Some will now point to Dach and Boqvist as getting the Hawks “almost there.” Except neither has proven a thing in pro hockey yet (and both by the way have concussion histories). But let’s assume both players are going to be a special—that’s a head start. Great. Now what are you going to do with $40 million in cap space wrapped up in players over 30, only one of whom is still playing at a high level.
Meanwhile, the Hawks sit only above the LA Kings in the West, with $11 million in cap hit wrapped up in what they call “the best one-two punch goalie tandem” in the league. Like that matters when you get absolutely shelled the way Crawford and Robin Lehner have most nights.
Wake up. It’s pure marketing bs, people.
This team is not good, but probably just good enough to play its way into a 12-15 selection in the first round year after year, out of the prime spots for great transformational players, while we wait for the contracts of Brent Seabrook, Duncan Keith, Kane, and Toews to run out. Yep, they may get hot again in the next few weeks, go on a 5 or 6 game winning streak. But who wants to bet, before the leaves are on the trees again, they won’t derail and meltdown the way they have every season in recent memory?
Where am I going other than Downer Town?
It’s my belief that aside from lucking into Dach, the Hawks are, by choice, stuck in “half rebuild” mode, and will be for a long time, praying and hoping that Toews and Seabrook and Keith especially suddenly age backward five years, and the Hawks become a competitive team again—without doing anything more than adding an Olli Maatta here or a Calvin DeHaan there.
Yet, every year since 2015, as especially since 2017, we’ve seen this formula fail.

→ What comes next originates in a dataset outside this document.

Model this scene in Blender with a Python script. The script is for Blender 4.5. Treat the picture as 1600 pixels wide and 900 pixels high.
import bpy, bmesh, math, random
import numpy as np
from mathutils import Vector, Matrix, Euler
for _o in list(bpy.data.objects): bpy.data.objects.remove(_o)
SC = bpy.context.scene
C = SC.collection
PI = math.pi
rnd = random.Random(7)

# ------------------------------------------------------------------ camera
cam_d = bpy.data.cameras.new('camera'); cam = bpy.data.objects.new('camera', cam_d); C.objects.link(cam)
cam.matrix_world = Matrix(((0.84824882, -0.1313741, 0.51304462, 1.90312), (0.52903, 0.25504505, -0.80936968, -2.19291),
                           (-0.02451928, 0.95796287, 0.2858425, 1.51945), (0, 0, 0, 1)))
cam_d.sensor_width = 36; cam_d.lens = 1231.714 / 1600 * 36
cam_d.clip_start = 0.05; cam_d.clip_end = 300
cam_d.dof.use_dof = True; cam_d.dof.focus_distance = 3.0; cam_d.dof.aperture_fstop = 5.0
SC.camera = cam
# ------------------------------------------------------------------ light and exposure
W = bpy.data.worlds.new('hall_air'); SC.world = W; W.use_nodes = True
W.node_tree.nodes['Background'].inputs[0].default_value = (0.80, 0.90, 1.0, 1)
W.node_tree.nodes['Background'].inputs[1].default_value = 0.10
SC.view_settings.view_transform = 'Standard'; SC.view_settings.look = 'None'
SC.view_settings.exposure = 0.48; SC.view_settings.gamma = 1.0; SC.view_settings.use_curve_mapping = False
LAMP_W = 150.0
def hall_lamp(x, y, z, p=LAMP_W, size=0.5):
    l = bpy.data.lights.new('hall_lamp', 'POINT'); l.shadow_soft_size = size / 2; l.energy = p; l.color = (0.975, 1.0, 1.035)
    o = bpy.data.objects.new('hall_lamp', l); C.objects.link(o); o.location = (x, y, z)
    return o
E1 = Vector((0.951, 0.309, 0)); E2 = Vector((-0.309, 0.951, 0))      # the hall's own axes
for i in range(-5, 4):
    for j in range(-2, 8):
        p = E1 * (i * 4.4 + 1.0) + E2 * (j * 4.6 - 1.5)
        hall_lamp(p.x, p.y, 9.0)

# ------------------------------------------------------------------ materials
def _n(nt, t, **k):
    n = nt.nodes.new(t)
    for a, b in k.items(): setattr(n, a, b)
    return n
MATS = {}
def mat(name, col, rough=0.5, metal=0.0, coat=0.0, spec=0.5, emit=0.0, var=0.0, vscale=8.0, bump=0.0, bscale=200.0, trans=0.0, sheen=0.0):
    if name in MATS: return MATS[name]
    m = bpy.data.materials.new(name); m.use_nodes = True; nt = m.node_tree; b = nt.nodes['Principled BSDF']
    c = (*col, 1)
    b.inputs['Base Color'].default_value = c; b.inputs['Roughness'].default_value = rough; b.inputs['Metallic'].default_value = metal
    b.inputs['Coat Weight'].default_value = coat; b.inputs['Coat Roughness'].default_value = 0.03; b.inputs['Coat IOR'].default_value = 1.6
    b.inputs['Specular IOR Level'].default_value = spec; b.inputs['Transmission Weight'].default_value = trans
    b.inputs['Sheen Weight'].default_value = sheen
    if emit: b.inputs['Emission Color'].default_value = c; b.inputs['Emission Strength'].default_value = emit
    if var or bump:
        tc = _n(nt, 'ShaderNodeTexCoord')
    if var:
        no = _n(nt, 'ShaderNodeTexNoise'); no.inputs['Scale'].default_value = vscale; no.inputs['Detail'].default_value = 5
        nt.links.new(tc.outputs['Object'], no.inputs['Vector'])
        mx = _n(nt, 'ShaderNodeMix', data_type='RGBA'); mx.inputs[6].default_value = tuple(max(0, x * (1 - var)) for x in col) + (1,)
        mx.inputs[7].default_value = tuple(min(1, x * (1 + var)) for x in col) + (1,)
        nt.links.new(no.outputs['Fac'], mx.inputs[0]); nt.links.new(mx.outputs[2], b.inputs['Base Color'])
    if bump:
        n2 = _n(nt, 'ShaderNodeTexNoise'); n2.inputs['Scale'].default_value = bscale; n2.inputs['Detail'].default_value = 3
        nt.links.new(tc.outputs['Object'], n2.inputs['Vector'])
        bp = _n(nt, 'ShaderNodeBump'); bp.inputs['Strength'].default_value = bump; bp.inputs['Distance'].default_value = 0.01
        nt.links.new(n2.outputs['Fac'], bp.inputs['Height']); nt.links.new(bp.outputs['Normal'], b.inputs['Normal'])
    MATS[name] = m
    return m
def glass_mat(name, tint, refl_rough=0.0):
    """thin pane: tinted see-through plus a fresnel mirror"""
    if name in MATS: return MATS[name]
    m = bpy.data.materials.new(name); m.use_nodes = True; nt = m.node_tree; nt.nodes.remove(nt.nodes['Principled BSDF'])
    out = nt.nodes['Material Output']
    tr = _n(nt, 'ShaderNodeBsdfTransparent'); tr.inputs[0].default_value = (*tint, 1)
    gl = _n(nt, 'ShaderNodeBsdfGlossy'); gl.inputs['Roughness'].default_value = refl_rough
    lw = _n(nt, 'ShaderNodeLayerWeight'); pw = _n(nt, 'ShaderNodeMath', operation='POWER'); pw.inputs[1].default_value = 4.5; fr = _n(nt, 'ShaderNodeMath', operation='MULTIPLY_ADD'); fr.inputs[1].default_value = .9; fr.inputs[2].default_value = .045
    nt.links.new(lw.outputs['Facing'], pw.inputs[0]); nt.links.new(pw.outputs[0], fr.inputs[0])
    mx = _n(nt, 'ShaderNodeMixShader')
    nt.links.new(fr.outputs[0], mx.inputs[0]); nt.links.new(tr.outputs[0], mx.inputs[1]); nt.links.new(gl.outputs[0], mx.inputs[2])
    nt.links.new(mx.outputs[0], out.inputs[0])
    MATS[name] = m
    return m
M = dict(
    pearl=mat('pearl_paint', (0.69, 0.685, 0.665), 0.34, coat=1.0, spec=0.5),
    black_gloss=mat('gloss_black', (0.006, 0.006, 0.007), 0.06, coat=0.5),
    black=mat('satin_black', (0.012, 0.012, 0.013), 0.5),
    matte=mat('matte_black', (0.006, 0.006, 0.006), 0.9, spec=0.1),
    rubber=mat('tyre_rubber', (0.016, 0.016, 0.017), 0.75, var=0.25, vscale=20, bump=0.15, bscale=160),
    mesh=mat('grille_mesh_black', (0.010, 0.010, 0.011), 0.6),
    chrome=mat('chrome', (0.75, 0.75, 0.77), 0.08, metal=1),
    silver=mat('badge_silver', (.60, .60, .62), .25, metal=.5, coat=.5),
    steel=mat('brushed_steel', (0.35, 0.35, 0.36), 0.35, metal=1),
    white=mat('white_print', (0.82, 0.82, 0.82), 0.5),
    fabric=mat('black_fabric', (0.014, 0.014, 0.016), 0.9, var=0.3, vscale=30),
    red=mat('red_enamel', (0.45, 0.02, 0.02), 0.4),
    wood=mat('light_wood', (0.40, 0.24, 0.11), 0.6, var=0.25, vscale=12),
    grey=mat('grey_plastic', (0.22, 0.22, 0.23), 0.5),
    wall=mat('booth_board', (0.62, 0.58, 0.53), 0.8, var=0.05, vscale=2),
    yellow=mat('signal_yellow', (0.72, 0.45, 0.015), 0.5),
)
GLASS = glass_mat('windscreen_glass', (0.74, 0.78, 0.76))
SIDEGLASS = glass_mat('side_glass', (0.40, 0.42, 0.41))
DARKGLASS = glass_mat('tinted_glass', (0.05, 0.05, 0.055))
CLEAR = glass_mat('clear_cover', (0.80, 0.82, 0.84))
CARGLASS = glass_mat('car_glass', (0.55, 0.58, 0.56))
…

And every year, the Hawk front office goes out and does it again. Not because they’re dumb. Not because they’re insane. But because they know if they really tear down—as in trading Keith or Kane or Toews or some combination thereof for younger players and picks—(most) fans and corporate dollars will disappear from the UC like a pizza at a frat house. No one wants to hear it. No one wants to think about it. “You can’t trade Kane—he’s the only thing that makes them worth watching.”
And you like what you’re watching?
You see, the fact remains, the price of a glorious young team on the way up is typically a few years at least of unquestioned suckitude. A half empty arena. Pain. Discouragement. When it sucks to be a fan of a team—ask those of us who followed this franchise for decades. And you can bring up the Vegas Golden Knights in their inaugural season as a counterpoint, except they worked expansion masterfully—different circumstances entirely.
The cruel irony is that Kane still in his prime, and what’s left on the tires of Keith and Toews, make this team just good enough to sort of tease a playoff spot for a while every year, and then finish out of prime draft lottery position (this year’s fluke notwithstanding).
Let that sink in.
And then ask yourself, are you happy with this team? Have you liked finishing 12th-13th in the conference year after year?
If so, maybe you just have an addiction to seeing Kane and Erik Gustafsson team up in 3-on-3 a few nights a year and a few “silky” shootout moves—which mean nothing in terms of actual playoff hockey (a phenomenon some Hawk fans have apparently now forgotten)—and you will keep buying tickets and merchandise and argue to keep the #OneGoal Dream alive in vain hope of one last hurrah from “the core.”
Or maybe after another year or two of this “half pregnant,” not rebuilding, not contending nonsense, you’ll have an epiphany of sorts. And realize this isn’t working.